How can the potential successes of data science be realized in insurance companies? Some possibilities were explored by Yue Cathy Chang and Heather Nelson, both affiliated with Silicon Valley Data Science. Big data is being employed in both large insurers as well as smaller startups to realize value. Today’s challenge for digital insurers, they state in an article, is the increasing role of both external and real-time data – which often overlap – within insurance operations.

There’s nothing new about the use of external data in the industry: “As early as the 1930s, insurance companies combined internal and external data to determine the rate for policy applicants,” Chang and Nelson note. Technology is adding a new dimension, as essential data for customer applications may be already readily available, and “some speculate that all insurers will purchase external data by 2019 in order to streamline their underwriting, among other things,” they continue.

Those external sources that may include credit scores, or “data on shopping behaviors, historical quotes and purchases, telematics, social media behaviors, and more,” they add. “The proliferation of third-party data sources is reducing insurers’ dependence on internal data.”

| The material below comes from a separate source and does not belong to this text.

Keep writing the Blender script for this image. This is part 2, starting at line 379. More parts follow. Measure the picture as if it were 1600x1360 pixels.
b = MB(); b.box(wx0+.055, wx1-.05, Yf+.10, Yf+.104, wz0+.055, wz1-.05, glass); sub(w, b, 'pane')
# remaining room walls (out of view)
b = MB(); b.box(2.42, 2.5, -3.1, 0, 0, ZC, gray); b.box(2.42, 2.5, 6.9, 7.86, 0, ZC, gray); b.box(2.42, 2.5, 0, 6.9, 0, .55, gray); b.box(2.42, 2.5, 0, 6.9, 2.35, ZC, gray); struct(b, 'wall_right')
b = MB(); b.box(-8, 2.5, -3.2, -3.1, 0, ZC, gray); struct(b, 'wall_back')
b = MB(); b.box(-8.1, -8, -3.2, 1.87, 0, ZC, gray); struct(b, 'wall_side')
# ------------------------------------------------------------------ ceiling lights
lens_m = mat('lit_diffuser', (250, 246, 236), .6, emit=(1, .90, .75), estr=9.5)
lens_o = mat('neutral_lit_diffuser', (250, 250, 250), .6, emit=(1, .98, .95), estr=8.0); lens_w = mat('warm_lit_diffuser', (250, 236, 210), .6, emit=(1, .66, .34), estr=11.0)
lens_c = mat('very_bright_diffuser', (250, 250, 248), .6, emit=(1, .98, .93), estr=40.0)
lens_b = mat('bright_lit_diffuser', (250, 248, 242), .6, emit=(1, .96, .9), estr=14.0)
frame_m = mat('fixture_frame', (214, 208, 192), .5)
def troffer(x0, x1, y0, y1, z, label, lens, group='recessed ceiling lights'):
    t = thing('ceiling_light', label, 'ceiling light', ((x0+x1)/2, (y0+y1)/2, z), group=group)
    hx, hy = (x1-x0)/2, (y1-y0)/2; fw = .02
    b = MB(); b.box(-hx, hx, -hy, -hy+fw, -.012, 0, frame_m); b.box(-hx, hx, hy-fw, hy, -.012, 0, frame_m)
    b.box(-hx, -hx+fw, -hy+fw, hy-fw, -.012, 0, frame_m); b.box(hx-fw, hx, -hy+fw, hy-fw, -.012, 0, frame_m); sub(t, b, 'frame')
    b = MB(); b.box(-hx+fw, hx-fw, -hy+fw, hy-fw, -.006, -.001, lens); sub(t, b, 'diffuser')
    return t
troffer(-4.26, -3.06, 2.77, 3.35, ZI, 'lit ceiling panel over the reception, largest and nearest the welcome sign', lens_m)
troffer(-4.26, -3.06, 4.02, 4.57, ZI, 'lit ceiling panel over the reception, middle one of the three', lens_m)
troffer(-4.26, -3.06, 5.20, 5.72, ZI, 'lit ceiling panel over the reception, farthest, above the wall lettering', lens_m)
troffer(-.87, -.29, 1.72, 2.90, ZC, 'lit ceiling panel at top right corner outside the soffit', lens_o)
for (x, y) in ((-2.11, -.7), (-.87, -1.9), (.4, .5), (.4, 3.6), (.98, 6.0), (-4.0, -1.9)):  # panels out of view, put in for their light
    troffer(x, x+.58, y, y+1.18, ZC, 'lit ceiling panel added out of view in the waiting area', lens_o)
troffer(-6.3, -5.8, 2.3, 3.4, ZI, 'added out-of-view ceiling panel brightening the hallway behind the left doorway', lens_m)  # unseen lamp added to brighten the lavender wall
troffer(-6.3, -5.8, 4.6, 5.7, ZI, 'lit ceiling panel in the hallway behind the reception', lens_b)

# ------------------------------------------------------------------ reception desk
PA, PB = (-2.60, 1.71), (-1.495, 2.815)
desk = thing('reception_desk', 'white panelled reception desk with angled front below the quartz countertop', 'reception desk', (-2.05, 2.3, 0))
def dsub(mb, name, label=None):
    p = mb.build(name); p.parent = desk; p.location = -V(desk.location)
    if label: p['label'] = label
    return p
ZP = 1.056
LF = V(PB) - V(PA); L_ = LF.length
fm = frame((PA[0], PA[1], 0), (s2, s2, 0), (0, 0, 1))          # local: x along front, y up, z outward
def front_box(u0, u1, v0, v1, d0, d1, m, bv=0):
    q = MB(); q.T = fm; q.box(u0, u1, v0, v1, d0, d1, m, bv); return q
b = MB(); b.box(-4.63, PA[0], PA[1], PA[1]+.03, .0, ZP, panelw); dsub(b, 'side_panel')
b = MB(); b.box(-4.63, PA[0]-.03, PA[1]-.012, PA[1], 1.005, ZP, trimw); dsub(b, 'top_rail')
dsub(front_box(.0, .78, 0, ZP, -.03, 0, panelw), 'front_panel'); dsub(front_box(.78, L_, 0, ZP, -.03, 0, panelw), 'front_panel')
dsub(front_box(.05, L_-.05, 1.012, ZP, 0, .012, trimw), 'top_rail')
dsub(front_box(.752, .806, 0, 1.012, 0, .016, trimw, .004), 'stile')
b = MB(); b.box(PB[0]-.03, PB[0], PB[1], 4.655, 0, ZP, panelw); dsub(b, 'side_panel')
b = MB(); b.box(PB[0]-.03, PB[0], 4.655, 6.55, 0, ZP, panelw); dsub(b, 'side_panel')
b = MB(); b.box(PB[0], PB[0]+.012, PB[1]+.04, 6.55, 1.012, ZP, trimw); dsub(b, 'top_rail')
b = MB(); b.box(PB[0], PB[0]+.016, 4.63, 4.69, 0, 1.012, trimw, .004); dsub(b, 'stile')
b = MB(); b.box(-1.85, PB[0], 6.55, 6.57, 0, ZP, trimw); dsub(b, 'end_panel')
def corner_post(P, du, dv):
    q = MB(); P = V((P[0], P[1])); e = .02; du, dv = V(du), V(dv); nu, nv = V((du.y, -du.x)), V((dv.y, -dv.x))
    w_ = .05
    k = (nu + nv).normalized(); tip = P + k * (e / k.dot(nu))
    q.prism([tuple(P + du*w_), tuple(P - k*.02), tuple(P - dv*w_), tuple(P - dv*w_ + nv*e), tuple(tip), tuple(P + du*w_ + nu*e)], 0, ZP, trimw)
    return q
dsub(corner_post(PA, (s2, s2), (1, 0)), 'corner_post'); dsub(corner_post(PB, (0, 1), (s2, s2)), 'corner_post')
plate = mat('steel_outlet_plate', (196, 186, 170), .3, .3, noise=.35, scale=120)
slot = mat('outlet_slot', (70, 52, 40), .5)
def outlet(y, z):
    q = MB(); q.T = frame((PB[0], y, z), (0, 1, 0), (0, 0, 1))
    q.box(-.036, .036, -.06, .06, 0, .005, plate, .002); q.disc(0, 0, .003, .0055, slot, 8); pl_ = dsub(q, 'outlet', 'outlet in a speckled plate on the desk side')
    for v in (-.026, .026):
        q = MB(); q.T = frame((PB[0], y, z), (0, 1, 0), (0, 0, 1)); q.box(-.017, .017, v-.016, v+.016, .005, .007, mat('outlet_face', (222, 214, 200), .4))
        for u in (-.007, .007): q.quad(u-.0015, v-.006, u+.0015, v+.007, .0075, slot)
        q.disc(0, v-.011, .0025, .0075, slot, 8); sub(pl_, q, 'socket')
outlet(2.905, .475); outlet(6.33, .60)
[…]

Things get even more revolutionary when the data is real time. “The usage of real-time data, such as apps that engage customers with warnings of impending weather events, can cut the cost of claims,” Chang and Nelson observe. In addition, “real-time digital data exhaust -- for example, from multimedia and social media, smartphones, and other devices -- has offered behavioral insights for insurers. For example, Allstate is considering monitoring and evaluating drivers’ heart rate, electrocardiograph signals, and blood pressure through sensors embedded in the steering wheel.”

This all points to insurance companies being the ultimate big data companies in many respects. It’s going to take an understanding of the power, potential and limits of data science – incorporating business sense – to move forward.